6. – Sobre a proposta, muito gravosa para os países devedores, de diferenciar o risco da dívida pública dos países membros, persistem ainda” as perspectivas mais divergentes” no seio do Eurogrupo. Se essa proposta viesse a ser aprovada, resultaria num aumento das taxas de juro da dívida pública e privada dos países devedores e numa redução das taxas de juro da dívida pública e privada dos países credores. Alteraria radicalmente os fluxos financeiros internos das economias dos países devedores. De facto, uma parte da poupança dos países devedores passaria a ter de ser canalizada para dívida de países credores, o que é um contra-senso. Poderia até levar vários países da zona euro à bancarrota.

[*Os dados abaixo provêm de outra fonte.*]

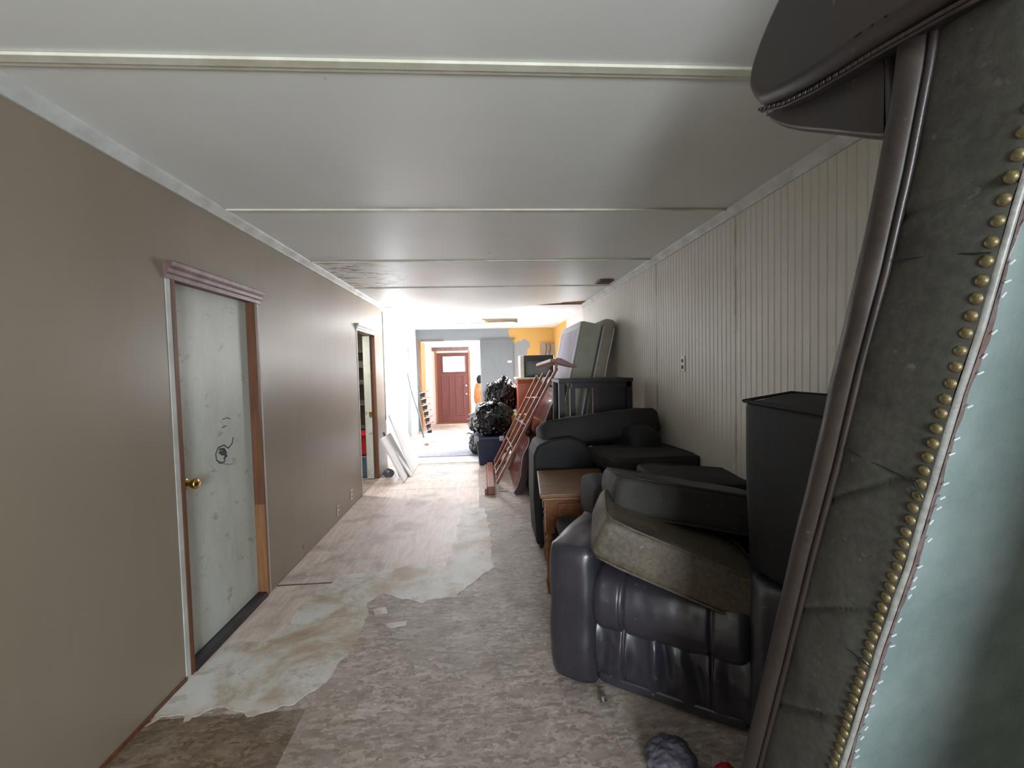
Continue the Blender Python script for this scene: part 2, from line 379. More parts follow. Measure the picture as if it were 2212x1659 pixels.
# floor: base board, plywood sheets, compound patch
fl = struct('floor', bx(-2.7, 2.0, -2.6, 12.3, -.12, 0), MAT['osb'])
def gp(x_, y_): return at(200+x_/2.212, 1000+y_/2.212, Z=.0)
def patch(name, pts, mat, z0, z1, rag=0.0, parent=None, step=.03):
    P = [Vector((p[0], p[1], 0)) for p in pts]; L = []
    for i, a in enumerate(P):
        b = P[(i+1) % len(P)]; d = (b-a).length; nseg = max(1, int(d/step)) if rag else 1
        for j in range(nseg):
            q = a.lerp(b, j/nseg)
            if rag: q = q+Vector((noise.noise(q*9)*rag+noise.noise(q*33)*rag*.22+noise.noise(q*95)*rag*.1, noise.noise(q*9+Vector((9, 9, 0)))*rag+noise.noise(q*33+Vector((3, 0, 0)))*rag*.22+noise.noise(q*95+Vector((3, 5, 0)))*rag*.1, 0))
            if q.x < XL+.004: q.x = XL+.004
            L.append(Vector((q.x, q.y, z0)))
    bm = B(); lo_ = [bm.verts.new(q) for q in L]; hi_ = [bm.verts.new(Vector((q.x, q.y, z1))) for q in L]; n_ = len(L)
    for i in range(n_): bm.faces.new([lo_[i], lo_[(i+1) % n_], hi_[(i+1) % n_], hi_[i]])
    for t in tessellate_polygon([L]):
        try: bm.faces.new([hi_[q] for q in t])
        except ValueError: pass
    return obj(name, bm, mat, parent=parent)
ya = gp(1000, 580).y
e = .004
xs = -.10
patch('floor_sheet', [(XL+e, ya+.006), (xs, ya+.006), (xs, ya+2.3), (XL+e, ya+2.3)], MAT['ply'], 0, .0018, parent=fl)
patch('floor_sheet', [(XL+e, ya+2.306), (xs-.02, ya+2.306), (xs-.02, YE+.1), (XL+e, YE+.1)], MAT['ply'], 0, .0018, parent=fl)
patch('floor_sheet', [(XL+e, 1.95), (gp(900, 960).x, 1.95), (gp(1160, 575).x, ya-.012), (XL+e, ya-.012)], MAT['ply'], 0, .0018, parent=fl)
MAT['osbd'] = osb('dark_strand_board', [(92, 76, 60), (112, 94, 76), (128, 110, 90), (146, 130, 110)], .7)
patch('floor_sheet', [(XL+e, -1.2), (-.80, -1.2), (-.83, 1.9), (XL+e, 1.9)], MAT['osbd'], 0, .0012, parent=fl)
comp = [(1918, 500), (1850, 545), (1780, 600), (1740, 640), (1640, 650), (1560, 668), (1500, 650), (1400, 625), (1335, 640), (1318, 720), (1290, 800), (1240, 880), (1160, 990),
        (1080, 1060), (1000, 1120), (940, 1165), (830, 1190), (760, 1212), (700, 1190), (640, 1160), (560, 1180), (500, 1200), (440, 1245), (400, 1215), (330, 1210), (250, 1262),
        (330, 1155), (440, 1035), (520, 990), (640, 870), (800, 850), (930, 790), (975, 700), (1100, 590), (1150, 570), (1170, 540), (1250, 530), (1420, 510), (1560, 480), (1690, 500), (1730, 420), (1745, 330), (1768, 215), (1870, 215), (1900, 330)]
patch('levelling_patch', [gp(*q) for q in comp], MAT['comp'], 0, .0026, .036, parent=fl, step=.009)
patch('levelling_patch', [gp(*q) for q in [(1395, 770), (1500, 755), (1495, 775), (1420, 792)]], MAT['comp'], 0, .0026, .006, parent=fl, step=.009)
patch('levelling_patch', [gp(*q) for q in [(1340, 700), (1400, 690), (1410, 720), (1350, 725)]], MAT['comp'], 0, .0026, .006, parent=fl, step=.009)
patch('far_floor_sheet', [(XLF, YE+.25), (XRF, YE+.25), (XRF, YB), (XLF, YB)], MAT['farfloor'], 0, .006, parent=fl)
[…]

Em suma, estes detalhes pouco perceptíveis para o público têm, no seu conjunto, impactos de algumas centenas de milhares de milhões de euros para países como Portugal. Tornam ilegais reestruturações de dívida privadas e públicas, têm efeitos redistributivos muito significativos em prejuízo essencialmente dos países devedores e oneram os países que no futuro se afoitem a sair do euro.

É, em parte, compreensível que países credores tentem precaver-se de uma saída do euro, ou de uma reestruturação de dívida soberana por parte de um país membro, com o objectivo de salvaguardar as respectivas poupanças externas acumuladas desde a introdução do euro. Mas as medidas que têm vindo a ser adoptadas pelas autoridades europeias “escravizam” os países devedores durante décadas a uma dívida que estes não conseguem pagar. E, como se sabe, as economias dos países credores beneficiaram imenso com a introdução do euro.

Algum distanciamento permite perceber que, nos bastidores, nos detalhes tecnocráticos das reformas em curso, entre sorrisos de contentamento, ocorre já um conflito fratricida entre países membros: parece que se preparam para uma eventual desintegração do euro.

Se isto é a paz, como será a guerra?

Por conseguinte, pelas razões acima, o acordo da Cimeira do Euro a que chegaram na sexta feira em Bruxelas os representantes dos países da Zona Euro, entre eles os nossos representantes, não merece aplauso… não parece ser um “grande passo em frente”!


Artigo publicado no jornal Público, 2 julho 2018.